Странно, но стоит мне заговорить о сельском хозяйстве, как это неизбежно приводит меня в Айову. И дело не только в том, что я выросла в маленьком городке, большинство дорог которого вели туда вполне буквально. Просто именно этот штат всегда нес на себе тяжкую ношу сельскохозяйственных работ всей Америки. Я росла в 1970-х, когда Айова несколько лет производила почти четверть главных культур страны. Эти земли всегда были — и, вероятно, будут — самой урожайной фермой в мире.
Когда я училась в старшей школе, пашни занимали больше 80 % штата. Сегодня, 30 лет спустя, 80 % Айовы — все еще пашни, потому что меньше они здесь не занимали никогда.

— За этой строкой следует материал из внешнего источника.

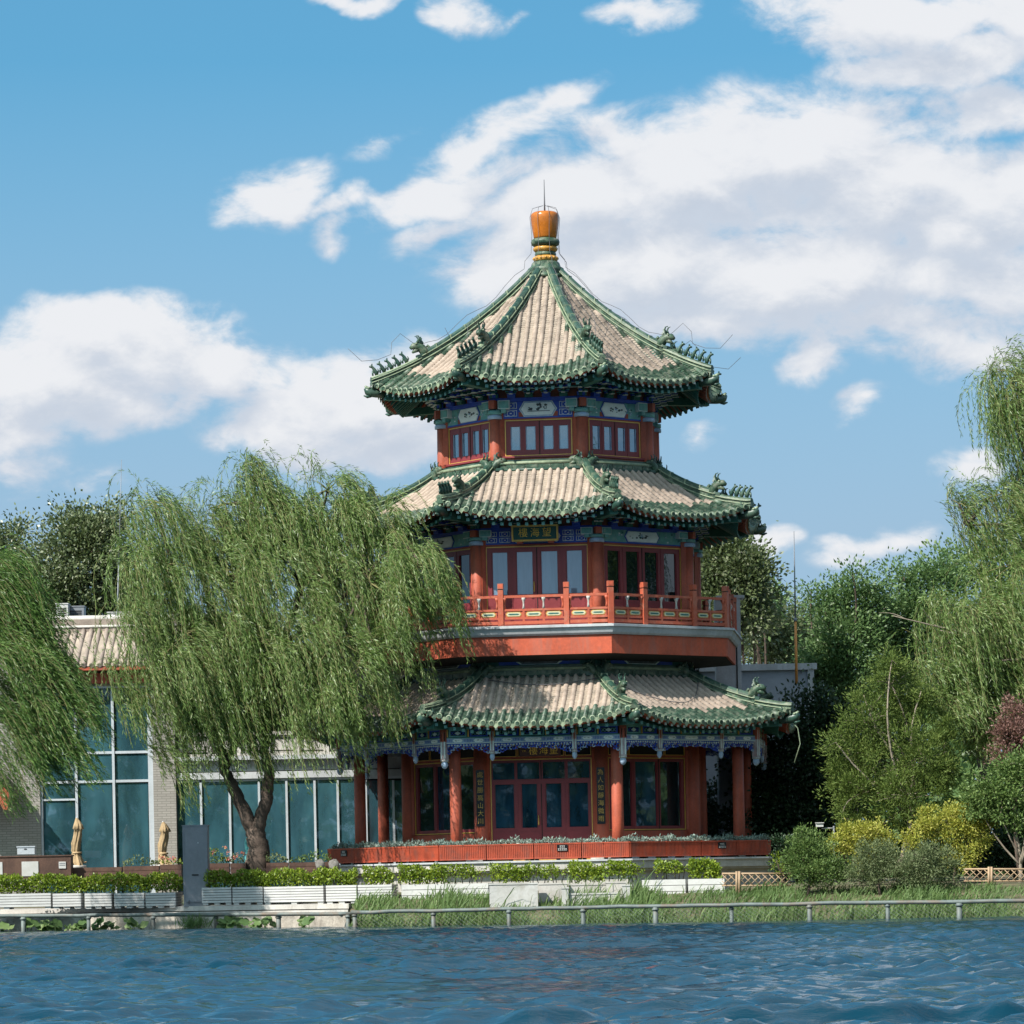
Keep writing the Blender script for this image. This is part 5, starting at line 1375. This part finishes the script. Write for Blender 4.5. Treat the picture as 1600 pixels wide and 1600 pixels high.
# ------------------------------------------------------------------ glazed building on the left
BD = 124.0
bld = thing('glazed_building', 'low modern building with grey brick walls and tall teal glazing left of the pavilion', 'building', (W(240, 1360, BD).x, BD-D0, 1.0))
BO = Vector(bld.location)
def bx(mb, u0, v0, u1, v1, d, dep, m, off=0.0):
    # box whose front face fills the measured rectangle at distance d
    um, vm = (u0+u1)/2, (v0+v1)/2
    x0, x1 = XU(u0, vm, d)-BO.x, XU(u1, vm, d)-BO.x; z1, z0 = ZV(um, v0, d)-BO.z, ZV(um, v1, d)-BO.z
    y = d-D0-BO.y+off
    mb.box((x0, y, z0), (x1, y+dep, z1), m)
def brickmat(name, c1, c2, mortar, sc=1.0):
    m, nt, out = newmat(name)
    b = nd(nt, 'ShaderNodeBsdfPrincipled', i_Roughness=.85)
    g = nt.nodes.new('ShaderNodeNewGeometry'); sp = nt.nodes.new('ShaderNodeSeparateXYZ'); nt.links.new(g.outputs['Position'], sp.inputs[0])
    cb = nt.nodes.new('ShaderNodeCombineXYZ'); nt.links.new(math_(nt, 'ADD', sp.outputs[0], sp.outputs[1]), cb.inputs[0]); nt.links.new(sp.outputs[2], cb.inputs[1])
    t = nd(nt, 'ShaderNodeTexBrick', i_Color1=rgba(c1), i_Color2=rgba(c2), i_Mortar=rgba(mortar), i_Scale=sc); t.inputs['Mortar Size'].default_value = .012
    t.inputs['Brick Width'].default_value = .30; t.inputs['Row Height'].default_value = .085; nt.links.new(cb.outputs[0], t.inputs['Vector'])
    n = noise(nt, .9, 5, .6, objco(nt)); c = mixc(nt, math_(nt, 'MULTIPLY', n, .5), t.outputs[0], (c1[0]*.6, c1[1]*.58, c1[2]*.55))
    nt.links.new(c, b.inputs['Base Color']); nt.links.new(b.outputs[0], out.inputs[0]); return m
BRICK = brickmat('grey_brick', (.30, .285, .265), (.38, .36, .335), (.20, .19, .175))
mb = MB()
bx(mb, -120, 1036, 62, 1400, BD, .5, BRICK); bx(mb, 240, 1040, 275, 1400, BD, .6, BRICK, -.12)
bx(mb, 62, 1036, 240, 1072, BD, .5, BRICK, .06)
mb.build('wall', bld)
mb = MB(); bx(mb, 64, 1052, 240, 1068, BD, .3, RED, -.15); mb.build('eave_beam', bld)
mb = MB(); bx(mb, -118, 1010, 640, 1400, BD+2.6, .3, INTER); bx(mb, -118, 1352, 640, 1400, BD+.7, 2.0, INTER); mb.build('interior_wall', bld)
# tall curtain wall
cw = MB()
for v0, v1 in ((1068, 1075), (1174, 1178), (1219, 1223)): bx(cw, 70, v0, 236, v1, BD, .1, MULL, .1)
for u in (62, 117, 175.5): bx(cw, u, 1075, u+4, 1400, BD, .14, MULL, .07)
bx(cw, 232, 1060, 243, 1400, BD, .2, MULL, -.02)
bx(cw, 64, 1248, 117, 1251, BD, .1, MULL, .105)
cwo = cw.build('curtain_wall_frame', bld)
for u0, u1 in ((66, 117), (121, 175.5), (179.5, 232)):
    for v0, v1 in ((1075, 1174), (1178, 1219), (1223, 1400)):
        p = MB(); bx(p, u0, v0, u1, v1, BD, .03, G_TEAL, .16); p.build('pane', cwo)
# lower wing with its roof terrace
mb = MB(); bx(mb, 275, 1180, 660, 1186, BD, 3, CONC, -.25); bx(mb, 275, 1186, 660, 1203, BD, .4, CONC, .05); bx(mb, 275, 1204.5, 660, 1215, BD, .4, CONC, -.0); mb.build('fascia', bld)
cw = MB()
bx(cw, 275, 1213, 660, 1219, BD, .12, MULL, .08)
for u in (313, 358, 404, 447, 491, 527, 571, 614): bx(cw, u, 1219, u+3.5, 1400, BD, .12, MULL, .08)
cwo = cw.build('window_frame', bld)
us = [275, 313, 358, 404, 447, 491, 527, 571, 614, 660]
for a, b in zip(us[:-1], us[1:]):
    p = MB(); bx(p, a+3.5 if a > 275 else a, 1219, b, 1400, BD, .03, G_TEAL, .15); p.build('pane', cwo)
mb = MB(); bx(mb, 275, 1142, 560, 1148, BD, .22, STONE, .3); bx(mb, 275, 1176, 560, 1181, BD, .22, STONE, .3)
for i in range(7): u = 277+i*46; bx(mb, u, 1138, u+6, 1180, BD, .24, STONE, .28)
for i in range(6):
    u = 283+i*46; bx(mb, u, 1149, u+40, 1175, BD, .08, STONE, .42)
    bx(mb, u+3, 1152, u+37, 1153.2, BD, .02, DARKGAP, .40); bx(mb, u+3, 1171, u+37, 1172.2, BD, .02, DARKGAP, .40)
mb.build('balustrade', bld)
mb = MB(); bx(mb, 275, 1020, 700, 1180, BD+5, .4, CONC); bx(mb, 300, 1060, 560, 1140, BD+5, .1, G_TEAL, -.06); mb.build('upper_wall', bld)
# tiled roof with a flat ridge
mb = MB(); z0, z1 = ZV(180, 1042, BD)-BO.z, ZV(180, 985, BD+2.2)-BO.z
xa, xb = XU(60, 1020, BD)-BO.x, XU(430, 1020, BD)-BO.x
ya, yb = -.7, 1.9; n = int((xb-xa)/.27)
mb.add([(xa, ya, z0), (xb, ya, z0), (xb, yb, z1), (xa, yb, z1)], [(0, 1, 2, 3)], PAN)
mb.box((xa, ya+.02, z0-.14), (xb, yb, z0-.02), RED)
for i in range(n+1):
    x = xa+(xb-xa)*i/n; pts = [(x, ya-.03+(yb-ya)*k/8, z0+(z1-z0)*((k/8)*.8+.2*(k/8)**2)+.02) for k in range(9)]
    mb.tube(pts, .085, SLATE, 8)
mb.build('roof', bld)
mb = MB(); mb.box((xa, yb-.1, z1-.1), (xb, yb+.25, z1+.38), SLATE); mb.tube([(xa, yb+.05, z1+.4), (xb, yb+.05, z1+.4)], .12, STONE, 8); mb.tube([(xa, yb-.1, z1+.12), (xb, yb-.1, z1+.12)], .05, STONE, 6); mb.build('ridge', bld)
# small tiled porch at the far left
mb = MB(); p = W(-30, 1232, BD-1.2)-BO
Tm = Matrix.Translation(p)
for s in (-1, 1):
    for i in range(6):
        y = -.4+.26*i; mb.tube([Tm @ Vector((0, y, .95)), Tm @ Vector((s*.55, y, .55)), Tm @ Vector((s*1.15, y, -.12))], .09, SLATE, 7)
    mb.add([Tm @ Vector(q) for q in ((0, -.5, .9), (s*1.15, -.5, -.16), (s*1.15, 1.2, -.16), (0, 1.2, .9))], [(0, 1, 2, 3)], PAN)
mb.tube([Tm @ Vector((0, -.55, 1.0)), Tm @ Vector((0, 1.2, 1.0))], .12, STONE, 8)
mb.plate([(-1.0, -.16), (0, .82), (1.0, -.16), (.95, -.75), (.80, -.75), (.62, -.35), (-.62, -.35), (-.80, -.75), (-.95, -.75)], -.38, -.28, RED, Tm)
mb.build('porch', bld)
for u0, u1, v0, v1, d, lab in ((88, 106, 944, 972, 127.4, 'white air conditioning unit on the roof of the glazed building'), (106, 131, 948, 973, 127.9, 'grey louvred air unit beside the white roof unit'), (168, 204, 957, 974, 127.6, 'low pale air unit by the antenna mast on the roof')):
    a, b = W(u0, v1, d), W(u1, v0, d); w, h = b.x-a.x, b.z-a.z; mm = WHITEBOX if 'louv' not in lab else STEEL
    t = thing('roof_unit', lab, 'air unit', (a.x, a.y, a.z-.25), 0, 'units on the roof of the glazed building'); h += .25
    mb = MB(); mb.box((0, 0, .2), (w, .6, h), mm); mb.box((-.02, -.02, h), (w+.02, .62, h+.04), mm)
    for s in (.05, w-.1): mb.box((s, .1, 0), (s+.05, .5, .2), STEEL)
    mb.build('case', t)
    mb = MB()
    for i in range(6): mb.box((w*.15, -.012, .3+i*(h-.4)/6), (w*.85, -.002, .3+(i+.55)*(h-.4)/6), DARKGAP)
    mb.build('grille', t)
def pole(u0, v0, u1, v1, d, r, label, two=None):
    MULL = STEEL
    a, b = W(u0, v0, d), W(u1, v1, d); a.z -= .6; t = thing('antenna_mast', label, 'mast', a, 0, 'thin antenna masts')
    mb = MB(); L = b-a; c = L*.42
    mb.tube([(0, 0, 0), c], [r, r*.8], two or MULL, 7); mb.build('lower_pole', t)
    mb = MB(); mb.tube([c, L], [r*.6, r*.25], MULL if not two else STEEL, 6); mb.lathe([(r*1.2, -.06), (r*1.2, .06)], STEEL, 8, c); mb.build('upper_pole', t)
pole(182, 968, 190, 718, 127.6, .032, 'thin grey antenna mast above the left roof')
pole(1244, 1042, 1240.5, 830, 128.5, .055, 'thin mast with an orange lower half right of the pavilion', MASTO)
# ------------------------------------------------------------------ grey building behind on the right
a = W(1160, 1370, 129.5); a.z = 1.0
rb = thing('rear_building', 'plain grey flat roofed building behind the right side of the pavilion', 'building', a); BO = Vector(a)
mb = MB(); bx(mb, 1085, 1048, 1272, 1440, 129.5, 6, REARW); mb.build('wall', rb)
mb = MB(); bx(mb, 1083, 1038, 1276, 1048, 129.5, 6.3, CONC, -.15); bx(mb, 1262, 1046, 1272, 1110, 129.5, .1, CONC, -.1); mb.build('parapet', rb)
BO = Vector(W(1150, 1370, 123)); BO.z = 1.0
sh = thing('service_shaft', 'tall narrow pale grey shaft rising behind the balcony corner', 'shaft', BO)
mb = MB(); bx(mb, 1122, 935, 1161, 1400, 124.5, 1.0, CONC); bx(mb, 1120, 930, 1163, 935, 124.5, 1.05, CONC, -.03); bx(mb, 1153, 940, 1155, 1400, 124.5, .03, DARKGAP, -.02); mb.build('casing', sh)
c = W(1278, 1292, 111.5); t = thing('security_camera', 'small white surveillance camera on a bracket left of the juniper', 'camera', c)
mb = MB(); mb.tube([(.5, .1, -1.6), (.5, .1, .02)], .03, STEEL, 8); mb.tube([(.5, .1, -.05), (.12, .05, -.05)], .022, WHITEBOX, 6); mb.build('bracket', t)
mb = MB(); mb.box((-.06, -.10, .0), (.16, .06, .12), WHITEBOX); mb.box((-.08, -.14, .11), (.18, .07, .135), WHITEBOX); mb.build('housing', t)
# a distant belt of woodland closes the horizon behind everything
def far_wood():
    n = 70000; x = rng.uniform(-170, 170, n); y = 75+rng.uniform(0, 14, n)+.001*x*x
    top = 9+2.0*np.sin(x*.11)+1.4*np.sin(x*.31+1)+1.0*np.sin(x*.83); z = .8+rng.random(n)**1.25*top
    P = np.stack([x, y, z], 1); D = rng.normal(size=(n, 3)); o = leaf_mesh('far_wood', P, D, 1.1, .8, LDRK); o['kind'] = 'stuff'; o['label'] = 'distant belt of dark green woodland'
far_wood()
def opposite_wood():
    n = 70000; q = rng.uniform(-2.75, 2.75, n); rr = 185+rng.uniform(0, 16, n)
    x = rr*np.sin(q); y = -20-rr*np.cos(q)
    top = 15+3*np.sin(x*.09+1)+2*np.sin(x*.27)+1.4*np.sin(x*.7)
    P = np.stack([x, y, rng.random(n)**1.1*top*1.15+.5], 1); o = leaf_mesh('opposite_wood', P, rng.normal(size=(n, 3)), 2.0, 1.5, LDRK); o['kind'] = 'stuff'; o['label'] = 'dark wood on the opposite bank that the ground floor panes mirror'
opposite_wood()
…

Однако отличие все же есть. В 1970-х в Айове было в два раза больше частных хозяйств, чем сейчас; со временем средние фермы уменьшились, а крупные — разрослись. В год моего рождения обычная ферма в Айове занимала около 80 га. Спустя 50 лет это число сократилось вдвое, зато вдесятеро выросло количество ферм размером 80 га и больше (представьте рядом четыре Центральных парка, чтобы оценить этот размер). Крупнейшие фермы Айовы в два раза превышают размерами остров Манхэттен и ежегодно приносят больше миллиона бушелей кукурузы.
Сейчас в Айове чуть меньше 90 000 «основных операторов сельского хозяйства» (то есть фермеров). Это примерно 3 % населения штата, отвечающие за 10 % его экономики. Тяжкая ноша, без иронии.